While both the U.S. and world crops are likely getting larger, the speculative longs have continued to add to their already large position. It is felt that those longs will roll out of their December positions in favor of the March contract beginning next week. Yet, the price rebound resulting from the October supply demand report has likely set the 65-66 cent price floor.

The longs that decide to remain in December may force a slight squeeze, as certificated stocks are at the lowest level since February and only about 28,000 bales. There will be an ample supply of stocks eligible for certification. But the time required to obtain the stocks, move them to a delivery warehouse and then have them certificated could overwhelm the system.

Certainly that is the case in the spring and early summer months, when shipping schedules routinely overwhelm movement for certification. Yet, harvest pressure can – and does – easily create the same concern. Thus, the pressure of inbound stocks could force warehouse delays, prevent timely moving of stocks to deliverable warehouse locations and exacerbate a potential squeeze.

Additionally, this dovetails with the very atypical large call sales position requiring price fixation on the December contract. This action creates the need to buy futures to fix the mills price paid for cotton, and will only add to the bullish idea of higher prices.

Weekly sales of U.S. cotton for the week ending October 13 totaled a net of 340,200 RB of upland and a marketing year low of 5,100 RB of Pima. Remember that the New York December ICE contract was mostly in the 67-69 cent range during the reporting week. Thus, export sales were expected to be strong. Yet, the total sales were somewhat larger than expected.

Too, the report included essentially 200,000 bales of upland sales to China (199,000). Weekly sales to China have been larger than most expected the entire year.

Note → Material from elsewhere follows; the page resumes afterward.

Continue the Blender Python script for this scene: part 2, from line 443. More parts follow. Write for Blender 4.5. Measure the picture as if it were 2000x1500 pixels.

Too, recall we stated a month ago that sales were on track to reach well above 14 million bales. That pace continues, even though some were surprised that USDA increased its estimate by 500,000 bales in the October supply demand report – up to 12 million bales. Export sales are some 1.7 million bales more than at the same time year-ago, and export shipments are about 800,000 bales ahead of the prior year’s pace.

Nevertheless, I would be remiss if I suggested sales would actually total 14 million bales or more.  Yet, that is the current pace with just short of only three full months of the marketing season already in the books. There will likely be room to expand U.S. exports up to 13 million bales if harvest conditions remain excellent and quality holds up to expectations.

Of course, and being redundant, a 13.0 million bales export mark would be 1.0 million bales above the current USDA forecast. However, as noted, both total sales and sales to China have far exceeded expectations. Another caveat, however, is that the New York nearby contract remain near the 70 cent level if sales are to expand above 13.0 million bales. That is, mill signals are that some will substitute cheap acid-based chemical fibers as cotton prices move above 70 cents.

Look for the market to remain volatile with just four plus weeks remaining until December’s first notice day (November 23). Triple digit trading days should be routinely expected. The full price range should not be discounted – 65-72 cents – but I expect to see the 67-70 cent area to be where most of the trading is focused.